Roger Gibson Speaks About Asset Allocation Now

Can two volatile asset classes reduce volatility in portfolios?

The man who wrote the book on asset allocation, Roger Gibson, founder and CIO of Gibson Capital, LLC, walked listeners through his current view on "Asset Allocation and the Role of Commodities," on U.S. Global Investors' webcast on September 9, with Frank Holmes, CEO and CIO of U.S. Global Investors.

Gibson's book, "Asset Allocation: Balancing Financial Risk" (First ed. 1989; 4th ed. 2008, McGraw-Hill), is considered a must-read for financial planners and investment advisors.

U.S. Global Investors manages $2.6 billion in assets, as of June 30, for institutional and retail investors. Its family of mutual funds includes some that focus on natural resources and commodities.

During the economic crisis, Gibson says, his firm spent time with clients, discussing whether changes in their individual strategy were necessary. Gibson's firm developed a two-hour client session based on "behavioral psychology," to help clients understand their "risk tolerance," and a separate, two-hour session on investment "implications and goals." These meetings helped the clients to answer the question: "is your asset allocation correct?" If changes were needed, they could "look at it together" and make those changes. "Most clients in '08 didn't abandon their strategy," he noted, but, if there's another "dip...can they go through that again?"

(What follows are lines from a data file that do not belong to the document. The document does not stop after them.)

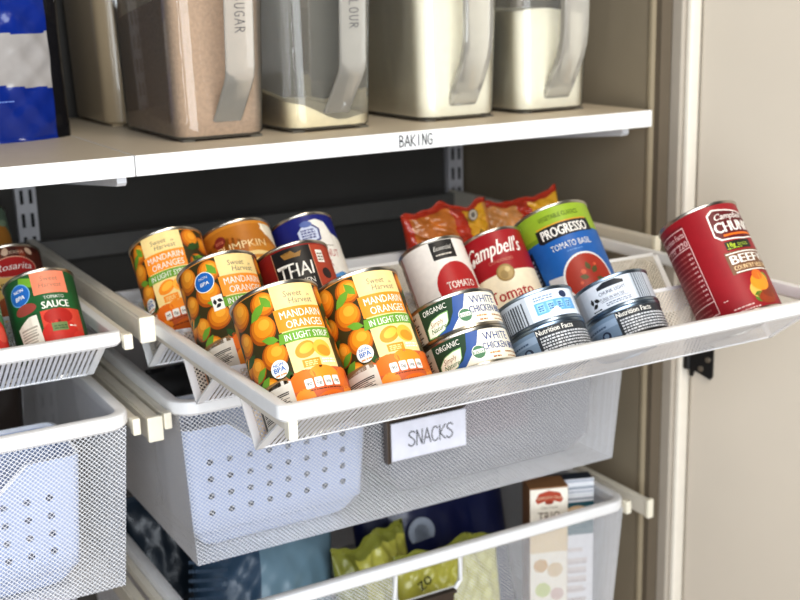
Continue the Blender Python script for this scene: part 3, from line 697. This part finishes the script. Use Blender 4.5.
def make_upright(x, z1, label):
    bm = bmesh.new(); w = .014; yb = .8195; y0 = .806
    box(bm, x - w, x + w, y0, yb, -1.0, z1, 0, .0015)
    o = mesh_obj('slotted_upright', bm, mat('upright_paint', (205, 205, 210), .45)); tag(o, label, 'upright', 'slotted wall uprights')
    bm = bmesh.new(); z = -.9
    while z < z1 - .02:
        for s in (-.006, .006): box(bm, x + s - .0021, x + s + .0021, y0 - .0006, y0 + .002, z, z + .019)
        z += .032
    mesh_obj('slots', bm, mat('slot_dark', (16, 16, 18), .8), o)
make_upright(-.0155, .75, 'slotted white wall upright behind the left can rack')
make_upright(.668, .75, 'slotted white wall upright behind the bags of noodles')

# ------------------------------------------------------------------ closet shell
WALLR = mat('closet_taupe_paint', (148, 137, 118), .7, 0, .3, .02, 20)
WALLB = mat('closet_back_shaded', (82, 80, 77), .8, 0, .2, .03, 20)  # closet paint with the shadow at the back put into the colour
def sbox(name, x0, x1, y0, y1, z0, z1, m, bev=0):
    bm = bmesh.new(); box(bm, x0, x1, y0, y1, z0, z1, 0, bev); return struct(mesh_obj(name, bm, m))
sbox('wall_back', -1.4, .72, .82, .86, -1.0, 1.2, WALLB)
sbox('wall_right', .6885, .735, .372, .82, -1.0, 1.2, WALLR)
sbox('trim_1', .6868, .735, .363, .372, -1.0, 1.2, mat('bead_paint', (156, 144, 122), .6, 0, .3, .02), .003)
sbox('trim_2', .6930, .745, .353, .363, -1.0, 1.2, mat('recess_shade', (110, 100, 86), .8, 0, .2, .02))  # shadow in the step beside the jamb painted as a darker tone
sbox('trim_3', .7100, .760, .334, .353, -1.0, 1.2, mat('jamb_paint', (186, 178, 166), .55, 0, .35, .02), .002)
sbox('trim_4', .7150, .775, .324, .334, -1.0, 1.2, mat('casing_paint', (232, 226, 214), .4, 0, .5, .02), .0045)
sbox('floor', -2.4, 2.6, -3.4, .86, -1.04, -1.0, mat('floor_oak', (150, 124, 98), .5, 0, .4, .1, 9))

door = bpy.data.objects.new('door_1', None); col.objects.link(door); door['kind'] = 'structure'
door.location = (.7285, .318, 0); door.rotation_euler = (0, 0, math.radians(20))
bm = bmesh.new(); box(bm, 0, .035, -.62, 0, -.98, 1.2, 0, .003)
mesh_obj('door_leaf', bm, mat('door_paint', (208, 199, 185), .5, 0, .35, .012, 6), door)
# ------------------------------------------------------------------ shelves, brackets
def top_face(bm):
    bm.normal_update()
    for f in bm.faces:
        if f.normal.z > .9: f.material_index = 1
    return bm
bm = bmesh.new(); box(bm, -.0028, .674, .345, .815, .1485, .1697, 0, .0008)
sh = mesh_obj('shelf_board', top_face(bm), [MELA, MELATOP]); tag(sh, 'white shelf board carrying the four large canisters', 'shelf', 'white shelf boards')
ar = Art(); ar.hand('BAKING', 0, 0, 12.5, P(34, 34, 36), 1, 1.35, pitch=.60)
flat_art('lettering', ar, (.3250, .345, .1530), (1, 0, 0), (0, 0, 1), (0, -1, 0), sh)
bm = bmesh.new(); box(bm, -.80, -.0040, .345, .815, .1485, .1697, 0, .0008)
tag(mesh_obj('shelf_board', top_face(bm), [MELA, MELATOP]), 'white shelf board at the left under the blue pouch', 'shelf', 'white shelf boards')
def bracket(x, label):
    bm = bmesh.new(); w = .005
    pr = [(.372, .1478), (.368, .1460), (.367, .1400), (.371, .1365), (.62, .110), (.805, .085), (.805, .1478)]
    loft(bm, [[(x - w, y, z) for y, z in pr], [(x + w, y, z) for y, z in pr]], True, 0, True, True)
    bmesh.ops.recalc_face_normals(bm, faces=bm.faces)
    tag(mesh_obj('shelf_bracket', bm, mat('bracket_white', (224, 226, 230), .4)), label, 'bracket', 'brackets under the shelves')
bracket(-.012, 'white shelf bracket under the joint of the two shelf boards')
bracket(.650, 'white shelf bracket under the right end of the shelf')

# ------------------------------------------------------------------ hinge on the door
bm = bmesh.new()
hx = -.001
pr = [(-.002, -.128), (-.030, -.128), (-.034, -.132), (-.034, -.183), (-.031, -.187), (-.014, -.180), (-.008, -.178), (-.005, -.187), (-.001, -.185)]
loft(bm, [[(hx, y, z) for y, z in pr], [(hx - .003, y, z) for y, z in pr]], True, 0, True, True)
tube(bm, [(hx - .004, .002, -.176), (hx - .004, .002, -.118)], .005, 12)
bmesh.ops.recalc_face_normals(bm, faces=bm.faces)
hg = mesh_obj('hinge', bm, mat('hinge_black', (26, 25, 25), .45, 0, .5), door)
bm = bmesh.new()
for y, z in ((-.017, -.139), (-.027, -.160), (-.017, -.174)):
    loft(bm, [[(hx - d, y + r * math.cos(2 * PI * k / 14), z + r * math.sin(2 * PI * k / 14)) for k in range(14)] for d, r in ((.003, .0042), (.0046, .0036), (.0050, .002))], True, 0, False, True)
bmesh.ops.recalc_face_normals(bm, faces=bm.faces)
mesh_obj('screws', bm, mat('screw_zinc', (190, 182, 168), .35, 1.0), hg)

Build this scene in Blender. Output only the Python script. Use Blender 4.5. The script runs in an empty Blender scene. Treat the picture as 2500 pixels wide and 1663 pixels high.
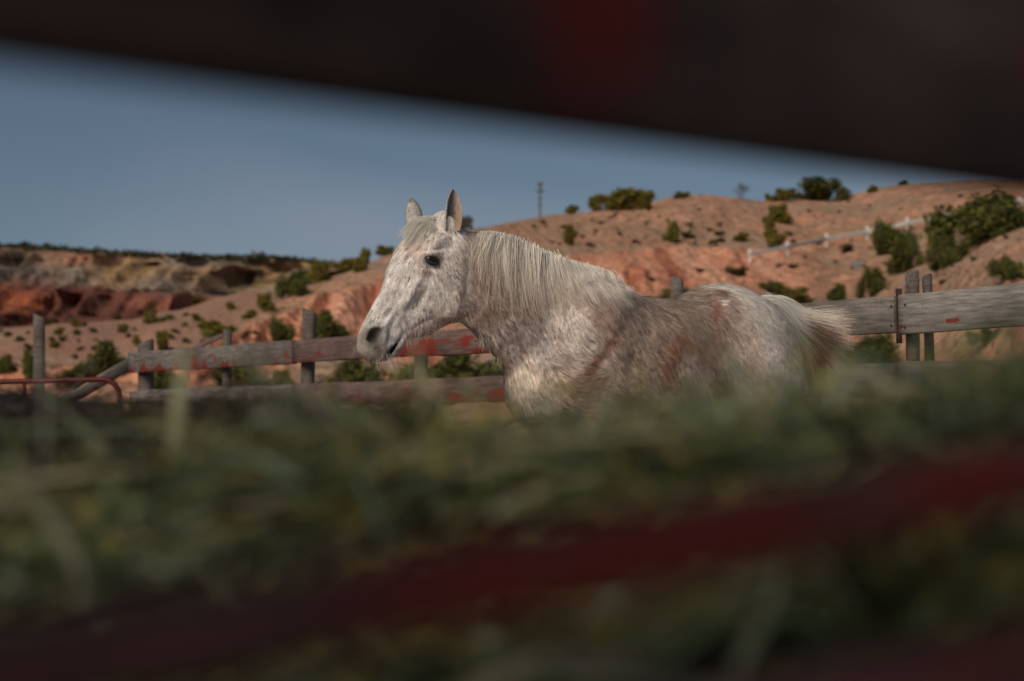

Known for his strong belief in diversification, Gibson asserts that asset allocation among equities, fixed income, real estate and commodities, can, over a long term, provide better average compound returns--with lower volatility. Diversification provides the chance, he says, for the assets to behave with lower correlations to each other, under normal conditions. Though at times during the current crises, Gibson notes, correlations got much closer.

Gibson pointed out an error I made regarding the correlation between commodities and equities in the earlier version of this article. Here is the correct point as he explained it in an email: "As a result of the dissimilarity in the patterns of returns among the different asset classes, in the long run the portfolio achieves a higher risk-adjusted return than the weighted average returns of the asset classes in the portfolio."

See article on U.S. Global Investors' earnings.

Gibson is a co-founder of the Center for Fiduciary Studies. He serves on the Committee for the Fiduciary Standard, as does this editor.